-- Start Information shown --

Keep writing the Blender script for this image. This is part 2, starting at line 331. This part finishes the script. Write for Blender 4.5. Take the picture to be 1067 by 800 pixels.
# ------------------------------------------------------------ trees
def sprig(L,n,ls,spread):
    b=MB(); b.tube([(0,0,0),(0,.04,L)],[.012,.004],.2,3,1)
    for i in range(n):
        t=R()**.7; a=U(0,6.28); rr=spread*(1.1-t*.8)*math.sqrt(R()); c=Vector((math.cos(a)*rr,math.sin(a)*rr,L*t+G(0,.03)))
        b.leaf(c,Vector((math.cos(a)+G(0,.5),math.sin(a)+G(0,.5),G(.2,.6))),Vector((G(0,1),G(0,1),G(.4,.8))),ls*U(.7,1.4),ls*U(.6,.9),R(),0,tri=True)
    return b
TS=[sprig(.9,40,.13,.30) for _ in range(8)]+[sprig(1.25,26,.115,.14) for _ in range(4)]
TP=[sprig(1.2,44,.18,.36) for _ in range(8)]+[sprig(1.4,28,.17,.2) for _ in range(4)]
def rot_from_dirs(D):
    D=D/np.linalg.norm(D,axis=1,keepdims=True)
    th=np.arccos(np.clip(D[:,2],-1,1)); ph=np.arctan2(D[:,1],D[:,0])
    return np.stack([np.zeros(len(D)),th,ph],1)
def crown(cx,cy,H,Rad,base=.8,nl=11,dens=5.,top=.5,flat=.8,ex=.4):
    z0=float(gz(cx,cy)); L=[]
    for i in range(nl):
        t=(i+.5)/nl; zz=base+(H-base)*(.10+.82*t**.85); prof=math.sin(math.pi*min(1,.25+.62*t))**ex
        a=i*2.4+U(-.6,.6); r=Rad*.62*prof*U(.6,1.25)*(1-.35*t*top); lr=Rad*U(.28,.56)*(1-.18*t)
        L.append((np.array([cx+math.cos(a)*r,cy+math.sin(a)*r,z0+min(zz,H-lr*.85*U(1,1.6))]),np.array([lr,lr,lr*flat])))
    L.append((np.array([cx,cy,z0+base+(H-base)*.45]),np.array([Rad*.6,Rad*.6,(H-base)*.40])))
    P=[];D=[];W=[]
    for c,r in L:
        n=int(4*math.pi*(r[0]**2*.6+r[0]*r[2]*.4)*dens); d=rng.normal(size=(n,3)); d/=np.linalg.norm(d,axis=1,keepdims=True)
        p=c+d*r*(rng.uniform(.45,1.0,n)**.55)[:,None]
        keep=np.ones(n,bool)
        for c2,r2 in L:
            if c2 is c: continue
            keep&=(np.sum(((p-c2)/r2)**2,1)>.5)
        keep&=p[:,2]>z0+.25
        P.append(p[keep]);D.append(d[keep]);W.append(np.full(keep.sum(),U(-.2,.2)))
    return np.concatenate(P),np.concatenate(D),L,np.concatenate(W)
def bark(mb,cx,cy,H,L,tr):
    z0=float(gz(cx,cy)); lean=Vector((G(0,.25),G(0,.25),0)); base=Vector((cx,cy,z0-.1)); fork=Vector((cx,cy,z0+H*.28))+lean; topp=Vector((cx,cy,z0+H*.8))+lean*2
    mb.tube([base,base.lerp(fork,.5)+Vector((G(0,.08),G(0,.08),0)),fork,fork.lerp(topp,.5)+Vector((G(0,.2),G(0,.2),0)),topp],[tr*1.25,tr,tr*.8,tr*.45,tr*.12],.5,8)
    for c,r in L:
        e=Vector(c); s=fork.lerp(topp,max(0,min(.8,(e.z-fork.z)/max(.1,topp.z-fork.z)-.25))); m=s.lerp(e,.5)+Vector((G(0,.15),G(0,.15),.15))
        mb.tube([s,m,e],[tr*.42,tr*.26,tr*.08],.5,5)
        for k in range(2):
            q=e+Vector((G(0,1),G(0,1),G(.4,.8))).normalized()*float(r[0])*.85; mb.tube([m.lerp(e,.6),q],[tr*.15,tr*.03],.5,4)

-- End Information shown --

Goal of the exercise:
Your task is to transcribe the material exactly.

Written solution:
Keep writing the Blender script for this image. This is part 2, starting at line 331. This part finishes the script. Write for Blender 4.5. Take the picture to be 1067 by 800 pixels.
# ------------------------------------------------------------ trees
def sprig(L,n,ls,spread):
    b=MB(); b.tube([(0,0,0),(0,.04,L)],[.012,.004],.2,3,1)
    for i in range(n):
        t=R()**.7; a=U(0,6.28); rr=spread*(1.1-t*.8)*math.sqrt(R()); c=Vector((math.cos(a)*rr,math.sin(a)*rr,L*t+G(0,.03)))
        b.leaf(c,Vector((math.cos(a)+G(0,.5),math.sin(a)+G(0,.5),G(.2,.6))),Vector((G(0,1),G(0,1),G(.4,.8))),ls*U(.7,1.4),ls*U(.6,.9),R(),0,tri=True)
    return b
TS=[sprig(.9,40,.13,.30) for _ in range(8)]+[sprig(1.25,26,.115,.14) for _ in range(4)]
TP=[sprig(1.2,44,.18,.36) for _ in range(8)]+[sprig(1.4,28,.17,.2) for _ in range(4)]
def rot_from_dirs(D):
    D=D/np.linalg.norm(D,axis=1,keepdims=True)
    th=np.arccos(np.clip(D[:,2],-1,1)); ph=np.arctan2(D[:,1],D[:,0])
    return np.stack([np.zeros(len(D)),th,ph],1)
def crown(cx,cy,H,Rad,base=.8,nl=11,dens=5.,top=.5,flat=.8,ex=.4):
    z0=float(gz(cx,cy)); L=[]
    for i in range(nl):
        t=(i+.5)/nl; zz=base+(H-base)*(.10+.82*t**.85); prof=math.sin(math.pi*min(1,.25+.62*t))**ex
        a=i*2.4+U(-.6,.6); r=Rad*.62*prof*U(.6,1.25)*(1-.35*t*top); lr=Rad*U(.28,.56)*(1-.18*t)
        L.append((np.array([cx+math.cos(a)*r,cy+math.sin(a)*r,z0+min(zz,H-lr*.85*U(1,1.6))]),np.array([lr,lr,lr*flat])))
    L.append((np.array([cx,cy,z0+base+(H-base)*.45]),np.array([Rad*.6,Rad*.6,(H-base)*.40])))
    P=[];D=[];W=[]
    for c,r in L:
        n=int(4*math.pi*(r[0]**2*.6+r[0]*r[2]*.4)*dens); d=rng.normal(size=(n,3)); d/=np.linalg.norm(d,axis=1,keepdims=True)
        p=c+d*r*(rng.uniform(.45,1.0,n)**.55)[:,None]
        keep=np.ones(n,bool)
        for c2,r2 in L:
            if c2 is c: continue
            keep&=(np.sum(((p-c2)/r2)**2,1)>.5)
        keep&=p[:,2]>z0+.25
        P.append(p[keep]);D.append(d[keep]);W.append(np.full(keep.sum(),U(-.2,.2)))
    return np.concatenate(P),np.concatenate(D),L,np.concatenate(W)
def bark(mb,cx,cy,H,L,tr):
    z0=float(gz(cx,cy)); lean=Vector((G(0,.25),G(0,.25),0)); base=Vector((cx,cy,z0-.1)); fork=Vector((cx,cy,z0+H*.28))+lean; topp=Vector((cx,cy,z0+H*.8))+lean*2
    mb.tube([base,base.lerp(fork,.5)+Vector((G(0,.08),G(0,.08),0)),fork,fork.lerp(topp,.5)+Vector((G(0,.2),G(0,.2),0)),topp],[tr*1.25,tr,tr*.8,tr*.45,tr*.12],.5,8)
    for c,r in L:
        e=Vector(c); s=fork.lerp(topp,max(0,min(.8,(e.z-fork.z)/max(.1,topp.z-fork.z)-.25))); m=s.lerp(e,.5)+Vector((G(0,.15),G(0,.15),.15))
        mb.tube([s,m,e],[tr*.42,tr*.26,tr*.08],.5,5)
        for k in range(2):
            q=e+Vector((G(0,1),G(0,1),G(.4,.8))).normalized()*float(r[0])*.85; mb.tube([m.lerp(e,.6),q],[tr*.15,tr*.03],.5,4)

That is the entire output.